Direction:
Print the entries in full, word for word, but not the pictures.

Data shown:
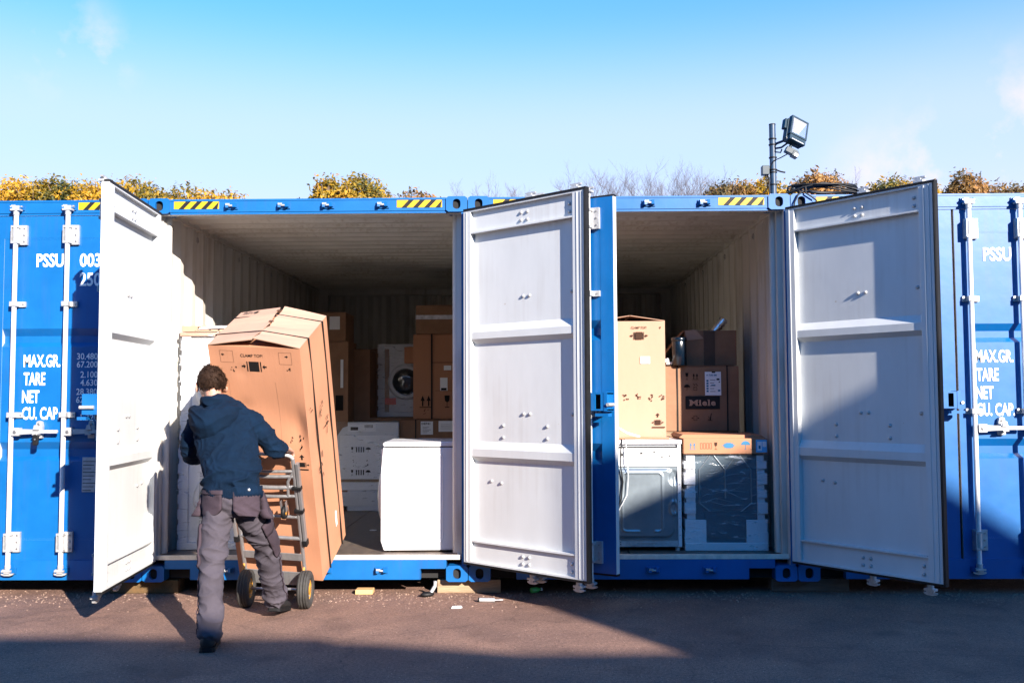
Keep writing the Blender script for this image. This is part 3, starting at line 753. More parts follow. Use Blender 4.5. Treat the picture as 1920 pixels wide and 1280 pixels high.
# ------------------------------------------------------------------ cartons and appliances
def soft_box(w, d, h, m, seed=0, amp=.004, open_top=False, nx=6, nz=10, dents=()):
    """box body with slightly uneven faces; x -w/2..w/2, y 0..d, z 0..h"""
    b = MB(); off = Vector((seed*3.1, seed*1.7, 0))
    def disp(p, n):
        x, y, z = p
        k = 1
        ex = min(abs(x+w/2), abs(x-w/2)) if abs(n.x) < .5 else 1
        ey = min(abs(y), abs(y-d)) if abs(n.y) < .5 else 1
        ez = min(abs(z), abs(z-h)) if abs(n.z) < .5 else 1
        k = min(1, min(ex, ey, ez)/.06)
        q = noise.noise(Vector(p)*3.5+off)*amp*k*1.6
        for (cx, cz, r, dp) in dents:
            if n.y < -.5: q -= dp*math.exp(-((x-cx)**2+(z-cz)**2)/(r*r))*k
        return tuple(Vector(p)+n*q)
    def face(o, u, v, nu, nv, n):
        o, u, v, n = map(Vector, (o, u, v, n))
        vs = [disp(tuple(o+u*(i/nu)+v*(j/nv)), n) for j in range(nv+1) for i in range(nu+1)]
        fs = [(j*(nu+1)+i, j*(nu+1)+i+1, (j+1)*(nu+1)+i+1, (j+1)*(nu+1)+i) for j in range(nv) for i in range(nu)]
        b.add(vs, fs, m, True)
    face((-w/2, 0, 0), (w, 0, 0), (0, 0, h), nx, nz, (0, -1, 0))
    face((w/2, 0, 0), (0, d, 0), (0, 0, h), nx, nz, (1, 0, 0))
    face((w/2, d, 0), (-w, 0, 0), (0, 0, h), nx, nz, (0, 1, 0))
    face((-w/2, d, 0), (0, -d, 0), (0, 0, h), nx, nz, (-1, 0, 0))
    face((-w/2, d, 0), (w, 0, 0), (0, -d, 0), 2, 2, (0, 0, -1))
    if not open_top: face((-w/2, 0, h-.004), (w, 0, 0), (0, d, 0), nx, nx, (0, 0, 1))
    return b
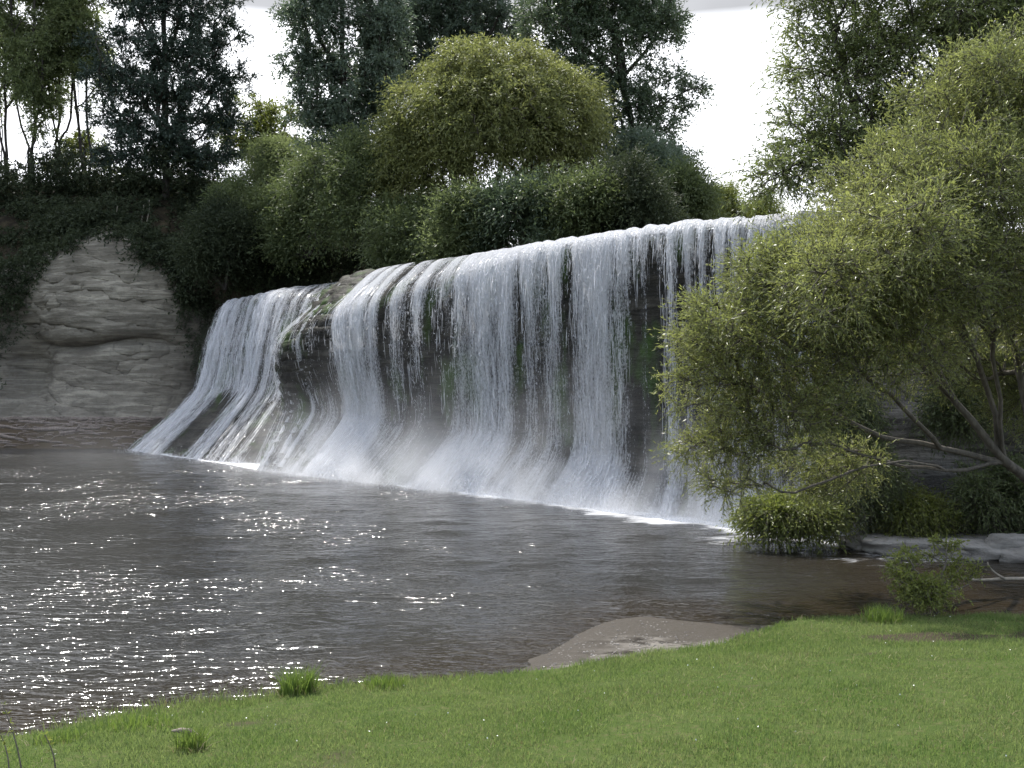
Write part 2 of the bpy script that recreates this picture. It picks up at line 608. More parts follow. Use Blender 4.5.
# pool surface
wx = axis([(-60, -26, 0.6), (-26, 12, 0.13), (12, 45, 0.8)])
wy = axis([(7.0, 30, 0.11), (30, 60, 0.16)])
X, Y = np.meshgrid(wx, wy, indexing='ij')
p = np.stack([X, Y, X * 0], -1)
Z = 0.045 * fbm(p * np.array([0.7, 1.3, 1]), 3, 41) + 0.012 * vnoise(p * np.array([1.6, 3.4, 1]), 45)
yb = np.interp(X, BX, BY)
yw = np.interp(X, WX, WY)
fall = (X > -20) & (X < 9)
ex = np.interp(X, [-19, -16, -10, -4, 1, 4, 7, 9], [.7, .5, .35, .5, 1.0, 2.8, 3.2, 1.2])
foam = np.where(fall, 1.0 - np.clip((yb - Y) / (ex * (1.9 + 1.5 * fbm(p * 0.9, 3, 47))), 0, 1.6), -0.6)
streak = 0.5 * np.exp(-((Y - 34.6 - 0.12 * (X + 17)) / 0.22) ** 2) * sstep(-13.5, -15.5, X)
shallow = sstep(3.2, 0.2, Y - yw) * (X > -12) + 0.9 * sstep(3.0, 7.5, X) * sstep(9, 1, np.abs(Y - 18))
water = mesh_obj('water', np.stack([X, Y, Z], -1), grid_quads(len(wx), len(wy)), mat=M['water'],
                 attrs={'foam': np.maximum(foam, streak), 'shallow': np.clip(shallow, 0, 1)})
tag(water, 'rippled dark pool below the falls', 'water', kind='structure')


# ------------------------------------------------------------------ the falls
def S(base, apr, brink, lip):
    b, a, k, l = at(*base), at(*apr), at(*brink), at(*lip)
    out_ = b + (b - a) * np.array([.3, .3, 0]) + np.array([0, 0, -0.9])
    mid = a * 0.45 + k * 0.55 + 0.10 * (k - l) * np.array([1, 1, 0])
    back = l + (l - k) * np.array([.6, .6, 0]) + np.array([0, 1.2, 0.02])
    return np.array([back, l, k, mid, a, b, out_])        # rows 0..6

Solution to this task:
Keep writing the Blender script for this image. This is part 3, starting at line 753. More parts follow. Use Blender 4.5. Treat the picture as 1920 pixels wide and 1280 pixels high.
# ------------------------------------------------------------------ cartons and appliances
def soft_box(w, d, h, m, seed=0, amp=.004, open_top=False, nx=6, nz=10, dents=()):
    """box body with slightly uneven faces; x -w/2..w/2, y 0..d, z 0..h"""
    b = MB(); off = Vector((seed*3.1, seed*1.7, 0))
    def disp(p, n):
        x, y, z = p
        k = 1
        ex = min(abs(x+w/2), abs(x-w/2)) if abs(n.x) < .5 else 1
        ey = min(abs(y), abs(y-d)) if abs(n.y) < .5 else 1
        ez = min(abs(z), abs(z-h)) if abs(n.z) < .5 else 1
        k = min(1, min(ex, ey, ez)/.06)
        q = noise.noise(Vector(p)*3.5+off)*amp*k*1.6
        for (cx, cz, r, dp) in dents:
            if n.y < -.5: q -= dp*math.exp(-((x-cx)**2+(z-cz)**2)/(r*r))*k
        return tuple(Vector(p)+n*q)
    def face(o, u, v, nu, nv, n):
        o, u, v, n = map(Vector, (o, u, v, n))
        vs = [disp(tuple(o+u*(i/nu)+v*(j/nv)), n) for j in range(nv+1) for i in range(nu+1)]
        fs = [(j*(nu+1)+i, j*(nu+1)+i+1, (j+1)*(nu+1)+i+1, (j+1)*(nu+1)+i) for j in range(nv) for i in range(nu)]
        b.add(vs, fs, m, True)
    face((-w/2, 0, 0), (w, 0, 0), (0, 0, h), nx, nz, (0, -1, 0))
    face((w/2, 0, 0), (0, d, 0), (0, 0, h), nx, nz, (1, 0, 0))
    face((w/2, d, 0), (-w, 0, 0), (0, 0, h), nx, nz, (0, 1, 0))
    face((-w/2, d, 0), (0, -d, 0), (0, 0, h), nx, nz, (-1, 0, 0))
    face((-w/2, d, 0), (w, 0, 0), (0, -d, 0), 2, 2, (0, 0, -1))
    if not open_top: face((-w/2, 0, h-.004), (w, 0, 0), (0, d, 0), nx, nx, (0, 0, 1))
    return b
Write part 2 of the bpy script that recreates this picture. It picks up at line 608. More parts follow. Use Blender 4.5.
# pool surface
wx = axis([(-60, -26, 0.6), (-26, 12, 0.13), (12, 45, 0.8)])
wy = axis([(7.0, 30, 0.11), (30, 60, 0.16)])
X, Y = np.meshgrid(wx, wy, indexing='ij')
p = np.stack([X, Y, X * 0], -1)
Z = 0.045 * fbm(p * np.array([0.7, 1.3, 1]), 3, 41) + 0.012 * vnoise(p * np.array([1.6, 3.4, 1]), 45)
yb = np.interp(X, BX, BY)
yw = np.interp(X, WX, WY)
fall = (X > -20) & (X < 9)
ex = np.interp(X, [-19, -16, -10, -4, 1, 4, 7, 9], [.7, .5, .35, .5, 1.0, 2.8, 3.2, 1.2])
foam = np.where(fall, 1.0 - np.clip((yb - Y) / (ex * (1.9 + 1.5 * fbm(p * 0.9, 3, 47))), 0, 1.6), -0.6)
streak = 0.5 * np.exp(-((Y - 34.6 - 0.12 * (X + 17)) / 0.22) ** 2) * sstep(-13.5, -15.5, X)
shallow = sstep(3.2, 0.2, Y - yw) * (X > -12) + 0.9 * sstep(3.0, 7.5, X) * sstep(9, 1, np.abs(Y - 18))
water = mesh_obj('water', np.stack([X, Y, Z], -1), grid_quads(len(wx), len(wy)), mat=M['water'],
                 attrs={'foam': np.maximum(foam, streak), 'shallow': np.clip(shallow, 0, 1)})
tag(water, 'rippled dark pool below the falls', 'water', kind='structure')


# ------------------------------------------------------------------ the falls
def S(base, apr, brink, lip):
    b, a, k, l = at(*base), at(*apr), at(*brink), at(*lip)
    out_ = b + (b - a) * np.array([.3, .3, 0]) + np.array([0, 0, -0.9])
    mid = a * 0.45 + k * 0.55 + 0.10 * (k - l) * np.array([1, 1, 0])
    back = l + (l - k) * np.array([.6, .6, 0]) + np.array([0, 1.2, 0.02])
    return np.array([back, l, k, mid, a, b, out_])        # rows 0..6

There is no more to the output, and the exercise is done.